Concierto para sufrir, concierto para gozar

“Una tregua entre lo bello y lo feo hace que, por algunas horas, una porción del mundo se convierta en una fiesta”.

Harry Styles ofreció un exitoso concierto en el Estadio Nacional el último martes, 29 de noviembre. Foto: AFP
Harry Styles ofreció un exitoso concierto en el Estadio Nacional el último martes, 29 de noviembre. Foto: AFP

Ya que la música ahora indemniza a un público pospandémico, asistir a un concierto en 2022 —con lo abundantes que han sido en Perú— se configura como un grito de libertad. Solo esa libertad, la misma que superó cuarentenas, es capaz de conceder resistencia para caminar por las fases más opacas de un espectáculo colmado de luces: pelear por una entrada, hacer cola, trasnochar y rogar por una movilidad segura para regresar a casa.

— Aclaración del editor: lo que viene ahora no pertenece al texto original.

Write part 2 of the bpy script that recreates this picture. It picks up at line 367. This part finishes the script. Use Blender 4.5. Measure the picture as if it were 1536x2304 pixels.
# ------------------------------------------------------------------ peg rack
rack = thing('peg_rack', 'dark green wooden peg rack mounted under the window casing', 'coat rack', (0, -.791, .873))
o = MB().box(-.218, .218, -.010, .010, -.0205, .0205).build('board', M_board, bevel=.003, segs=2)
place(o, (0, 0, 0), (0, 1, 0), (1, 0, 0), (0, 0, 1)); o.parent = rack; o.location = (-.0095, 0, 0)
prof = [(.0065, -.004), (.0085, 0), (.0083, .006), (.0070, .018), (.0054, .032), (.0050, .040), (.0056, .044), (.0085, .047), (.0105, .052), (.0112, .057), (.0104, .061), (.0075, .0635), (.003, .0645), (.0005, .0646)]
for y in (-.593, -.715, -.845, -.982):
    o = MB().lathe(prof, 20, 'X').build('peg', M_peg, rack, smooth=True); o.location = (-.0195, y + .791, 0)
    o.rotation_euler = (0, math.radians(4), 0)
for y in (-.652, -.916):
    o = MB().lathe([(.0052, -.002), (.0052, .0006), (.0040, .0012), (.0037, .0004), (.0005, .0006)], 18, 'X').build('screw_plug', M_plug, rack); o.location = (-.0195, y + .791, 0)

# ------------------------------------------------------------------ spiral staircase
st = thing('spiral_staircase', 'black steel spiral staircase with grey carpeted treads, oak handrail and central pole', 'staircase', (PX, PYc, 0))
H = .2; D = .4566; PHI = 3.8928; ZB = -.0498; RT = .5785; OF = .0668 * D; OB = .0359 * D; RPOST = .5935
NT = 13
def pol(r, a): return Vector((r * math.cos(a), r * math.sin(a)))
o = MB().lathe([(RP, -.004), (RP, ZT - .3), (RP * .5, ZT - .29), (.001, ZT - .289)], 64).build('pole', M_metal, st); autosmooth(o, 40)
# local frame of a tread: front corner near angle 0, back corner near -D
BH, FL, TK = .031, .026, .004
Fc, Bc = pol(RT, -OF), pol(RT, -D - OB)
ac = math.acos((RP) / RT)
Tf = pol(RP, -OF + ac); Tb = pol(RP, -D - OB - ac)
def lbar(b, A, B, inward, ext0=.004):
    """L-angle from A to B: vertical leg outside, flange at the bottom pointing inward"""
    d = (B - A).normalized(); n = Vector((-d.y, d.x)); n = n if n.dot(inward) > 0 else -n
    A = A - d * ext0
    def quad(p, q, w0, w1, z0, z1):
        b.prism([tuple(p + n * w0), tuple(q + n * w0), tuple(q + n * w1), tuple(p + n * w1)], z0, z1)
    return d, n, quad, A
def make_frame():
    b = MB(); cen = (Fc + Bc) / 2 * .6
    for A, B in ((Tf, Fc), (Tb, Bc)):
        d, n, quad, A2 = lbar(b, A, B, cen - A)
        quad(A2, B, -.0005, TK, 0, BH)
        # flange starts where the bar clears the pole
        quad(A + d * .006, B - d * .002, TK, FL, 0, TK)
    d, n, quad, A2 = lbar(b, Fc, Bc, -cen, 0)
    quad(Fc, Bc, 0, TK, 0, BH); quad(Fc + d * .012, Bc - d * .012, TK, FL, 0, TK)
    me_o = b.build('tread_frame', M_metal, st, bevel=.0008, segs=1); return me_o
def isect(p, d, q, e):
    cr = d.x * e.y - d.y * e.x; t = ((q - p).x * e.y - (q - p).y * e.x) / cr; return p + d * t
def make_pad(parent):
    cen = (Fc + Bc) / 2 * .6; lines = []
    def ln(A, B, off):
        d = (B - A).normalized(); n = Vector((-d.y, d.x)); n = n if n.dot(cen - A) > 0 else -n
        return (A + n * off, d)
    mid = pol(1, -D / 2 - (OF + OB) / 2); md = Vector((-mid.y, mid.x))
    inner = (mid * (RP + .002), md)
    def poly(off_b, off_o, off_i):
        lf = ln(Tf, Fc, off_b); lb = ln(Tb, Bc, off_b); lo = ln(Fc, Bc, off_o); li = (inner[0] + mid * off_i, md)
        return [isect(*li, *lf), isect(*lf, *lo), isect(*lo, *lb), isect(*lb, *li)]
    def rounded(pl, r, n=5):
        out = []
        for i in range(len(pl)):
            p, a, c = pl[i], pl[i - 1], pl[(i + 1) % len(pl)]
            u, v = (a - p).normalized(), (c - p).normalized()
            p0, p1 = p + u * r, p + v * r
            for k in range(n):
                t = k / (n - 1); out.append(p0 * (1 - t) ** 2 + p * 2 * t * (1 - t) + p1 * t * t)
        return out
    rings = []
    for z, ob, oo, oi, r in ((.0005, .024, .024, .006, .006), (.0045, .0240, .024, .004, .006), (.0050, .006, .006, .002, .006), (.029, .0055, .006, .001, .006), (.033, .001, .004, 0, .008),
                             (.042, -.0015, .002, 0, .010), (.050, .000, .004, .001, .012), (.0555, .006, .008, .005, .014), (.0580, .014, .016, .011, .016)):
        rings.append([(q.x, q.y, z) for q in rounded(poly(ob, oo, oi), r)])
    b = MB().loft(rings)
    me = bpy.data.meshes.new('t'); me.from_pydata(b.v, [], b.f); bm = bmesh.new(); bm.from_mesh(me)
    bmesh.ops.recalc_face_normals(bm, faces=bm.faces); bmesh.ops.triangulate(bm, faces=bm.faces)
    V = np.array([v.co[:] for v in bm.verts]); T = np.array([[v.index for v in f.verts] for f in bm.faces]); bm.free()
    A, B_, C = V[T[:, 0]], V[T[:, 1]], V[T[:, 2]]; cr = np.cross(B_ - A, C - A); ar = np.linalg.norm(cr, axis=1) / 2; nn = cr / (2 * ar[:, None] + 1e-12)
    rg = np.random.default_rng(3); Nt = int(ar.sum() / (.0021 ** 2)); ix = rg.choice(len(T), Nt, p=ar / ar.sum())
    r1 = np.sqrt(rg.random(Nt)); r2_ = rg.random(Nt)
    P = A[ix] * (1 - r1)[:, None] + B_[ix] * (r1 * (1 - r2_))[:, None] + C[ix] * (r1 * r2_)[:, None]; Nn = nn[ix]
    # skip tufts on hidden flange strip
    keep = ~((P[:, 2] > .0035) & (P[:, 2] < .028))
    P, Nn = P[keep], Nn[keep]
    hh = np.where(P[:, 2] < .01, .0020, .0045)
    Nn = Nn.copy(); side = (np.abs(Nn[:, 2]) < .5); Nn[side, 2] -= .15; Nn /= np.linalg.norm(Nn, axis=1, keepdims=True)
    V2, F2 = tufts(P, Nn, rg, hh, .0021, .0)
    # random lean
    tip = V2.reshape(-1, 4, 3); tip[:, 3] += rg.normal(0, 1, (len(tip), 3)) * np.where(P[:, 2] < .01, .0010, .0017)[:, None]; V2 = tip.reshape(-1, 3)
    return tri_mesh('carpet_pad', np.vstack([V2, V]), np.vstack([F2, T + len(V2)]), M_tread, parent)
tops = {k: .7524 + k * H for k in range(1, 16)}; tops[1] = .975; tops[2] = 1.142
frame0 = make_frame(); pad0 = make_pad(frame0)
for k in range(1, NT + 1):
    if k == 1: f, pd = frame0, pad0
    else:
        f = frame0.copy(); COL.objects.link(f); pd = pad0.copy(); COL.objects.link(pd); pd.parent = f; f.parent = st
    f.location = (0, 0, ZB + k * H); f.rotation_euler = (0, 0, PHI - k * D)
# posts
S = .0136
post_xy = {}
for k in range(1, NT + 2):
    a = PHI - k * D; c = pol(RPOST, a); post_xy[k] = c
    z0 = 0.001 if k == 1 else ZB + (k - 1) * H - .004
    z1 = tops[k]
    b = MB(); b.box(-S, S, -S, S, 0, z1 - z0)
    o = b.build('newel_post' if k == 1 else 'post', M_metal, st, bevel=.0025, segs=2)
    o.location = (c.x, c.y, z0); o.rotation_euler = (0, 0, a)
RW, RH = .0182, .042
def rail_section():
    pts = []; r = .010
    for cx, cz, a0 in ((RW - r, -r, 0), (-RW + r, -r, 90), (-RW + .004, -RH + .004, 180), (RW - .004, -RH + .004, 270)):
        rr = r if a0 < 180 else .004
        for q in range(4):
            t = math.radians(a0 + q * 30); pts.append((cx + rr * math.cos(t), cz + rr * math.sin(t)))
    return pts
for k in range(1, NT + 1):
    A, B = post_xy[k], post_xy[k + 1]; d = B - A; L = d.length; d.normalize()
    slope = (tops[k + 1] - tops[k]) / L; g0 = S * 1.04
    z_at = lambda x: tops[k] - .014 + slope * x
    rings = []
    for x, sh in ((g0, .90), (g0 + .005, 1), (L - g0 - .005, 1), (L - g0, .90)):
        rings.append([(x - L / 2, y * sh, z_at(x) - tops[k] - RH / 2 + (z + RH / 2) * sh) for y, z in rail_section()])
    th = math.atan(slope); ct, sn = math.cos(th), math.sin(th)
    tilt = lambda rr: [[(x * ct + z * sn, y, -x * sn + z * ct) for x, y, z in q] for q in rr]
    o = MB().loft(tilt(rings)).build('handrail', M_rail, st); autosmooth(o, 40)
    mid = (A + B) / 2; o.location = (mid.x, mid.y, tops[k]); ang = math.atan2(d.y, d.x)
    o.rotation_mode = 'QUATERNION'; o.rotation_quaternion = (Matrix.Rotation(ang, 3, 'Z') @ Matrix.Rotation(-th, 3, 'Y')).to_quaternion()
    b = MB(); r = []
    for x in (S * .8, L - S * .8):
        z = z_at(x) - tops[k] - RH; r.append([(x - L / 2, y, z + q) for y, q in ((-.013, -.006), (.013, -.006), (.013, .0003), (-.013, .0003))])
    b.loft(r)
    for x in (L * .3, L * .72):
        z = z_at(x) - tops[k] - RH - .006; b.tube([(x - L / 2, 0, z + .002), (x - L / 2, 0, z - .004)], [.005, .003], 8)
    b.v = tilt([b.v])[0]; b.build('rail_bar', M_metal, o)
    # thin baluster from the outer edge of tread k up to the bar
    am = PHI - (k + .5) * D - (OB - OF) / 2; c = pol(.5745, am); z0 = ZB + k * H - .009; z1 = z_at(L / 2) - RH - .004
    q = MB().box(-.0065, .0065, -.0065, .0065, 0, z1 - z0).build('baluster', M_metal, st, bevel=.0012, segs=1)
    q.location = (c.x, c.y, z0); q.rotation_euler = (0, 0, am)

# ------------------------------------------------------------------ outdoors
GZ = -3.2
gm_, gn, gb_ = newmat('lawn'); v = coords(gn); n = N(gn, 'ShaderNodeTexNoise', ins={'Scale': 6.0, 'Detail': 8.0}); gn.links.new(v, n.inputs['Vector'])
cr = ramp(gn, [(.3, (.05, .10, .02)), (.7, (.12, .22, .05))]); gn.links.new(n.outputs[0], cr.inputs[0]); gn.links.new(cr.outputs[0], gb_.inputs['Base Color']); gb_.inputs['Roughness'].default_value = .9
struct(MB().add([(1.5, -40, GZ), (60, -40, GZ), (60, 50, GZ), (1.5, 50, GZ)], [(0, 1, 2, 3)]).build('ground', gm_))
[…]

Un show de este tipo, destinado al entretenimiento, supone una elección de incomodidad también. Entonces, en la atmósfera de los conciertos hay una alegoría: los microsacrificios previos y posteriores a esa ebullición de coros y aplausos constituyen el consenso que opera en cada expresión del arte. Una tregua entre lo bello y lo feo hace que, por algunas horas, una porción del mundo se convierta en una fiesta.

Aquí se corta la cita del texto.